The result is a landscape that may be aesthetically pleasing from some angles, but that is fundamentally less resilient in the face of a changing climate.
Southern California’s indigenous plants have evolved to be more fire-resistant. The Tongva, Tataviam, Chumash and other Native people who originally inhabited this land understood that fact and incorporated it into their land management practices through controlled burns that cleared away excess growth and catalyzed seed release.
In contrast, many invasive species ignite easily when an unexpected source of fire is introduced — be it lightning, a cigarette butt or a downed power line — and can quickly escalate into an out-of-control wildfire. Land managers and conservationists are worried that will happen this summer when those thickets of black mustard dry out.
“Whenever the season does turn to drier conditions and that vegetation is no longer as green, it’s going to be a bigger fuel supply for burning,” Yoder said.

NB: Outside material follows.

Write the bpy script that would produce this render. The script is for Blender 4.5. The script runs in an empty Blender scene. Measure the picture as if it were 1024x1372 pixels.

Multiple things can be true at once. There is a complicated story behind many of this spring’s dazzling flowers. Yet they still catch our eye and lift our spirits because they are pretty — and there’s a lot to be said for being able to appreciate the beauty in life wherever you happen to find it.
Not everyone gets the opportunity to drive out to one of the relatively few areas where wildflowers are protected and observe native plants in all their splendor. There are a lot of places in Southern California where flowering weeds and ornamental shrubbery spilling over the freeway retaining wall are the most accessible plants around. The feeling of joy they evoke still counts.
When Wise takes groups of children on nature hikes and they see plants taller than they are, they don’t bother to ask if they’re invasive before exclaiming with joy. Wise says he tries not to crush that sense of wonder. Instead, he leans into it.
“I’ll say, ‘Yeah, it’s amazing how big these got. All the rain made them huge! Here’s where this plant comes from. And do we see what it’s doing to the other plants around it? Those ones have some pretty flowers too, but they’re kind of in the shade now. What do you think that plant thinks?’” he said. “Just providing more things to think about, some extra layers, without just being like, ‘No, that’s bad, don’t like that flower.’ That’s the nuance of a real-life conversation.”
This season’s flowers might leave behind more than the seeds of future blooms. Long after they’re gone, they may inspire a renewed desire to protect the land’s ability to surprise and delight us the way it has this year. What a legacy that would be.
“The seed bank is a really very, very precious thing, mysterious as it is. All the seeds of all of these gorgeous flowers we see were there, and no one could have told,” said botanist Lucinda McDade, director of the California Botanic Garden in Claremont. “Plants are amazing, I’m telling you.”